Property taxes are a real sore point in PA, though. There are too many people on fixed incomes who lose their homes because those rates go up every year. Pols have tried several times to find a different way to fund schools, because without corporate payments the remaining local taxpayers cannot make up the difference.


#16

They don’t get to learn. Most municipalities have a really limited scope of geographic influence, so if they don’t offer the incentives, then the megacorp convinces the community five miles away to offer the incentive. If you are in the first community that passed on the store you lose even the scraps of income you would have gotten by offering the incentive and your existing retail is just as crushed. Everyone knows that they will lose in the long run under the current system, but they will lose 5-10 years faster if they don’t play along.
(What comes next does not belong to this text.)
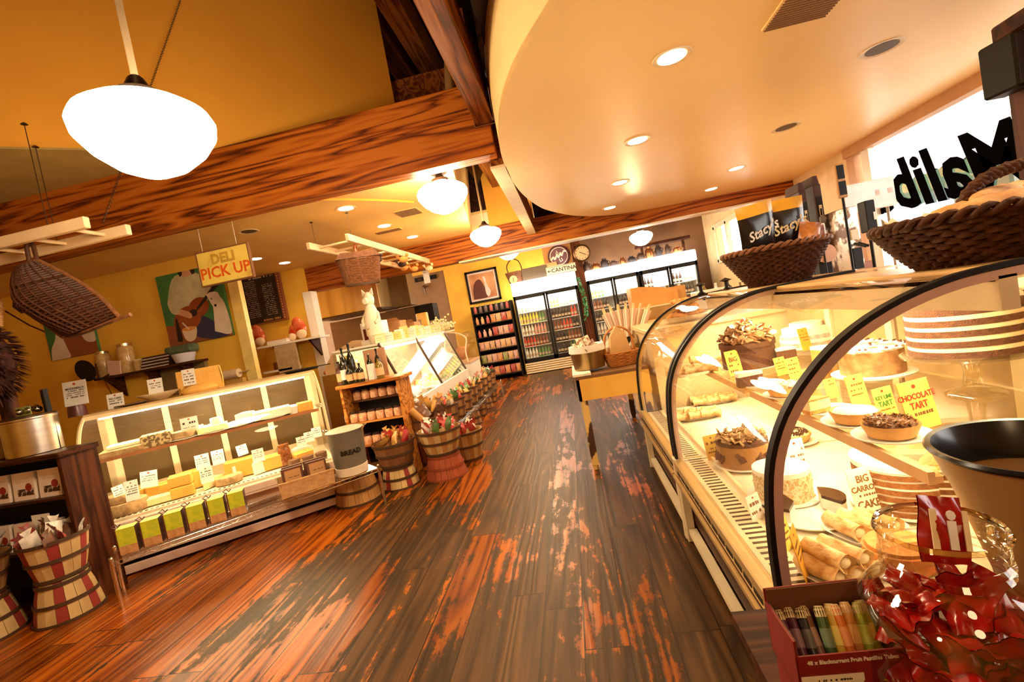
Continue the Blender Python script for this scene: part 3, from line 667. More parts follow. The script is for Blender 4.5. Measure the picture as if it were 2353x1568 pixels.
def dish(loc, w, d, label, rz=0, hgt=.02, name='serving_dish', mat=None):
    b = MB(); n = 28
    def ring(k, z): return [(w/2*k*math.copysign(abs(math.cos(2*PI*i/n))**.5, math.cos(2*PI*i/n)), d/2*k*math.copysign(abs(math.sin(2*PI*i/n))**.5, math.sin(2*PI*i/n)), z) for i in range(n)]
    R = [ring(.8,0), ring(1,hgt), ring(1.03,hgt+.002), ring(.96,hgt-.002), ring(.8,.005)]
    vs = sum(R, []); f = [tuple(range(n))[::-1]]
    for k in range(4):
        for i in range(n): f.append((k*n+i, k*n+(i+1)%n, (k+1)*n+(i+1)%n, (k+1)*n+i))
    f.append(tuple(4*n+i for i in range(n))); b.add(vs, f)
    return one(name, b, mat or WHITE, label, 'dish', loc, rz, smooth=40)
p = D(1863, 1190); plate(p, .13, 'white plate under the two half-moon cake slices')
for i, (dx, dy, a) in enumerate(((-.045,.01,2.9),(.06,.03,.1))):
    cake(f"pale cheesecake slice with a shiny chocolate dome top, {'left' if i == 0 else 'right'} of the pair", p+Vector((dx,dy,.013)), .075, [(0,.03,1,1),(.03,.04,1,.98),(.04,.052,0,1.02)], [CHOCG, WHITEF], rz=a, a0=-1.2, a1=1.2, name='cake_slice')
p = D(2085, 1160); plate(p, .17, 'large white plate under the dark layered carrot cake')
lay = [];  zz = 0
for i in range(6): lay += [(zz,zz+.018,0,1),(zz+.018,zz+.026,1,.97+.02*(i%2))]; zz += .026
lay += [(zz,zz+.016,1,1.02)]
cake('tall dark cake of many thin layers with white icing dripping over', p+Vector((0,0,.013)), .15, lay, [M('carrot_sponge', (.22,.07,.015), .8, col2=(.34,.13,.03), scale=60, bump=.6), WHITEF], rz=-.4, a0=0, a1=5.2, deco=lambda t: rosettes(t, 7, .10, .172, .028, CREAMF))
p = D(2165, 1120); cake('small block of glossy dark chocolate cake at the right of the layered cake', p+Vector((.02,-.12,0)), .07, [(0,.11,0,1),(.11,.12,1,1)], [CHOCG, CHOC], a0=.3, a1=2.6)
p = D(1935, 1325); dish(p, .20, .17, 'white oblong dish of filled pastry rolls', .5)
PASTRY = M('pastry_shell', (.55,.27,.07), .6, col2=(.85,.62,.30), scale=26, bump=.4)
b = MB()
for k in range(24): pass
b.lathe([(.016,-.055),(.030,-.066),(.027,-.05),(.025,-.02),(.024,.02),(.026,.045),(.030,.062),(.017,.052)], 18, wob=lambda a, z: .10*math.sin(a*2+z*45)+.05*math.sin(a*5))
t = thing('pastry_roll', 'x', 'pastry'); obj('shell', b, PASTRY, t, smooth=60, rot=(PI/2,0,0))
b = MB(); b.ball((0,-.050,0), .0185, 10, 6, 0, (1.1,.7,.85)); b.ball((0,.048,0), .0185, 10, 6, 0, (1.1,.7,.85)); obj('filling', b, CREAMF, t, smooth=60)
RK = Kind(t)
for i, (dx, dy, dz, a) in enumerate(((-.055,-.005,0,.5),(-.005,.0,0,.45),(.045,.01,0,.55),(-.03,.0,.036,.42),(.022,.01,.036,.52))):
    RK.put(p+Vector((dx,dy,.032+dz)), (0,.0,a), 'cream-filled pastry roll in the white oblong dish', 'pastry rolls in the oblong dish')
p = D(1990, 1225); dish(p, .22, .17, 'second white dish of rolls behind the first', .4)
for i, (dx, dy, dz) in enumerate(((-.06,0,0),(-.005,.01,0),(.05,.015,0))):
    RK.put(p+Vector((dx,dy,.03+dz)), (0,0,.3+.1*i), 'cream-filled roll in the rear dish under the carrot cake card', 'pastry rolls in the rear dish')
p = D(2070, 1290); cake('round tan cheesecake with a browned top beside the pastry rolls', p, .09, [(0,.05,0,1),(.05,.06,0,.9)], [CARAM], name='cheesecake')
card(D(1645, 1055), .085, .125, [(None,.022,None),(None,.012,None),(None,.012,None)], 'yellow card standing left of the shard-covered cake', rz=.3)
card(D(1745, 1195), .07, .095, [(None,.022,INK),(None,.018,INK)], 'white card with black writing in front of the coconut cake', mat=PAPER, rz=.6)
card(D(1843, 1090), .085, .155, [(None,.018,RINK),(None,.016,None),(None,.016,None),(None,.016,RINK)], 'tall cream card with red writing right of the coconut cake', mat=PAPER, rz=.2)
card(D(1815, 1265), .075, .11, [(None,.016,None),(None,.012,None),(None,.012,None)], 'orange-yellow card in front of the half-moon slices', rz=.75)
card(D(1860, 1330), .085, .15, [(None,.014,None),(None,.012,None),(None,.012,None)], 'tall orange-yellow card turned edgeways beside the pastry rolls', rz=1.05, mat=M('amber_card', (.85,.42,.04), .6))
card(D(2010, 1200), .105, .185, [('BIG',.034,None),('CARROT',.027,None),(None,.014,None),('CAKE',.036,None),(None,.02,None)], 'tall cream card reading CARROT CAKE before the dark layers', rz=.25, mat=M('cream_card', (.92,.85,.6), .7), icon=False)
# second case: trays of pastries, golden heap
for i, (x, y) in enumerate(((1600,960),(1640,925),(1590,860),(1640,830))):
    q = D(x, y) if i < 2 else S(x, y)
    dish(q, .30, .20, f"pastry tray in the second bakery case, {('deck front','deck rear','shelf front','shelf rear')[i]}", .05, name='pastry_tray', mat=STEEL)
    rr = random.Random(i)
    for a in range(2):
        for c in range(3):
            RK.put(q+Vector((-.09+.09*c, -.05+.1*a, .03)), (0,0,rr.uniform(1.2,1.9)), f"golden roll on the {('deck front','deck rear','shelf front','shelf rear')[i]} tray of the second case", f"rolls on the {('deck front','deck rear','shelf front','shelf rear')[i]} tray", 1.0)
def croissant():
    b = MB(); pts = []; rad = []
    for i in range(13):
        u = i/12*2-1; pts.append((u*.055, .03*u*u, .022-.008*u*u)); rad.append(.005+.021*(1-u*u)*(1+.12*math.cos(i*PI)))
    b.tube(pts, rad, 9); return mesh('croissant', b, M('golden_croissant', (.80,.38,.07), .5, col2=(.55,.20,.03), scale=18, bump=.3), 60)
cm = croissant(); rr = random.Random(11); root = None
bx = on_y(1570, 720, 3.35)
b = MB(); b.lathe([(.15,0),(.17,.02),(.175,.05)], 28); one('pastry_bowl', b, STEEL, 'steel bowl heaped with golden croissants just beyond the bakery cases', 'bowl', (.92,4.02,1.062), smooth=40)
for i in range(34):
    a = rr.uniform(0,6.3); lv = i//12; q = (.125-.035*lv)*math.sqrt(rr.random())
    o = bpy.data.objects.new('croissant', cm); COL.objects.link(o); o.location = (.92+q*math.cos(a), 4.02+q*math.sin(a), 1.095+lv*.055); o.rotation_euler = (rr.uniform(-.4,.4), rr.uniform(-.4,.4), rr.uniform(0,6.3))
    tag(o, 'golden croissant heaped in the steel bowl beyond the bakery cases', 'croissant', 'croissants heaped in the steel bowl')

# ------------------------------------------------------------------ wicker
WICK = M('dark_wicker', (.040,.014,.007), .55, col2=(.09,.03,.012), scale=40, spec=.22)
WICK2 = M('brown_wicker', (.14,.05,.016), .55, col2=(.24,.09,.03), scale=40)
WICK3 = M('tan_wicker', (.50,.26,.09), .6, col2=(.62,.36,.15), scale=30)
def rr_(a, e):
    c, s_ = math.cos(a), math.sin(a); return math.copysign(abs(c)**e, c), math.copysign(abs(s_)**e, s_)
def weave(b, h, fr, rows, strakes, rs, e=1., n=None, amp=.008, z0=0.):
    """rows of bent strands wound round upright stakes; fr(k) gives the two half-axes at height fraction k"""
    n = n or strakes*4
    for r in range(rows):
        k = (r+.5)/rows; ax, ay = fr(k); pts = []
        for i in range(n):
            a = 2*PI*i/n; c, s_ = rr_(a, e); w = 1+amp/ax*math.sin(a*strakes/1.0*1 + (r % 2)*PI)
            pts.append((ax*c*w, ay*s_*w, z0+h*k))
        b.tube(pts, rs, 5, closed=True)
    for j in range(strakes):
        a = 2*PI*(j+.5)/strakes; c, s_ = rr_(a, e); pts = [(fr(k)[0]*c, fr(k)[1]*s_, z0+h*k) for k in (0,.33,.66,1)]; b.tube(pts, rs*.9, 5)
    ax, ay = fr(0); b.lathe([(1e-5,.003),(1,.003)], 32, (0,0,z0), sx=ax, sy=ay)
def braid(b, fr1, z, r, e=1., n=72, tw=18):
    for ph in (0, PI):
        pts = []
        for i in range(n):
            a = 2*PI*i/n; c, s_ = rr_(a, e); pts.append(((fr1[0]+r*.8*math.cos(a*tw+ph))*c, (fr1[1]+r*.8*math.cos(a*tw+ph))*s_, z+r*.8*math.sin(a*tw+ph)))
        b.tube(pts, r*.75, 6, closed=True)
def twisted_handle(b, pts, r, turns=12):
    pts = smooth_path(pts, 10); n = len(pts)
    for ph in (0, 2*PI/3, 4*PI/3):
        o = []
        for i, p in enumerate(pts):
            d = (pts[min(i+1,n-1)]-pts[max(i-1,0)]); a, c = frame_of(d); t = turns*2*PI*i/n+ph; o.append(p+(a*math.cos(t)+c*math.sin(t))*r*.6)
        b.tube(o, r*.62, 6)
def smooth_path(p, k=6):
    p = [Vector(q) for q in p]; out = []
    for i in range(len(p)-1):
        p0 = p[max(i-1,0)]; p1 = p[i]; p2 = p[i+1]; p3 = p[min(i+2,len(p)-1)]
        for j in range(k):
            t = j/k; out.append(.5*((2*p1)+(p2-p0)*t+(2*p0-5*p1+4*p2-p3)*t*t+(3*p1-p0-3*p2+p3)*t**3))
    out.append(p[-1]); return out
# large bread basket on the case top
t = thing('bread_basket', 'large dark wicker basket with a twisted arched handle, full of bread', 'basket', (1.33, 1.57, 1.263), .12)
fr = lambda k: (.25+.12*k**.8, .17+.09*k**.8)
b = MB(); weave(b, .135, fr, 12, 30, .0085, amp=.010); obj('basket_body', b, WICK, t, smooth=60)
b = MB(); braid(b, fr(1), .138, .013, tw=26, n=200); obj('braided_rim', b, WICK, t, smooth=60)
b = MB(); twisted_handle(b, [(-.17,-.02,.11),(-.165,-.02,.18),(-.10,-.03,.235),(0,-.05,.25),(.08,-.07,.225),(.11,-.09,.16),(.11,-.10,.10)], .017, 14); obj('handle', b, WICK, t, smooth=60)
LOAF = M('crusty_bread', (.55,.27,.08), .7, col2=(.86,.66,.36), scale=9, bump=.5)
def loaf(l, r):
    b = MB(); pts = []; rad = []
    for i in range(13):
        u = i/12*2-1; pts.append((u*l, 0, 0)); rad.append(max(.004, r*(1-abs(u)**3)**.6*(1+.05*math.cos(i*2.6))))
    b.tube(pts, rad, 12); return mesh('bread_loaf', b, LOAF, 60)
lm = [loaf(.16,.05), loaf(.13,.06), loaf(.2,.035)]
for i, (x, y, z, a, k, w) in enumerate(((-.18,-.02,.13,.3,0,'at the left end'),(-.06,.06,.135,1.2,1,'lying crosswise left of the middle'),(.12,-.02,.13,-.2,0,'right of the middle'),(-.06,-.08,.15,.15,2,'lying along the front rim'),(.1,.08,.155,.7,1,'piled at the back'),(.0,.02,.175,.5,2,'topmost and long'),(.24,.0,.15,1.3,0,'at the right end'))):
    o = bpy.data.objects.new('bread_loaf', lm[k]); COL.objects.link(o); v = Matrix.Rotation(.12,4,'Z') @ Vector((x*.85,y*.85,z)); o.location = (1.33+v.x, 1.57+v.y, 1.263+v.z); o.rotation_euler = (.1, 0, a)
    tag(o, f"crusty golden loaf in the dark wicker basket, {w}", 'bread')
# white liner cloth in the basket
b = MB(); n = 40
A = [(fr(1)[0]*.93*math.cos(2*PI*i/n), fr(1)[1]*.93*math.sin(2*PI*i/n), .135+.02*math.sin(i*1.9)+.03*(math.sin(2*PI*i/n) > .2)) for i in range(n+1)]; B_ = [(x*.7,y*.7,.09) for x,y,z in A]; b.strip(A, B_)
one('basket_liner', b, M('cream_cloth', (.88,.76,.52), .9), 'cream cloth lining the large bread basket', 'cloth', (1.33,1.57,1.263), .12, smooth=60)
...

What we really need is stronger regional/state antipoaching agreements to stop the practice.


#17

surprise-surprise-surprise


#18

What I find so completely hilarious about this situation is how closely it follows the pattern of “trusts”, from back around the turn of the 20th century. The Big Names in a particular industry… coal, oil, sugar, etc. … would all target the local markets somewhere and basically undersell their local, smaller competitors out of business. Whereupon they would immediately raise prices, the profits from which would get turned around to support similar practices in a different area, and so on.
Teddy Roosevelt rode his “Trust-buster” reputation all the way to the White House.
Apparently, Herr Drumphfenfuhrer has ridden the mirror-opposite reputation to the same destination…


#19

When it backfires, within a few years.

In retrospect, it is staggering to think that TR would and could accomplish this. Certainly, the far easier (and lucrative) path would’ve been to continue to assist and further the Trusts in their ventures.


#20

Just add a law that allows the government to buy any property at the tax valuation. Make rules so that the tax value is supposed to be ~10% higher than real market value and drop the tax level accordingly and everything should work out for honest people.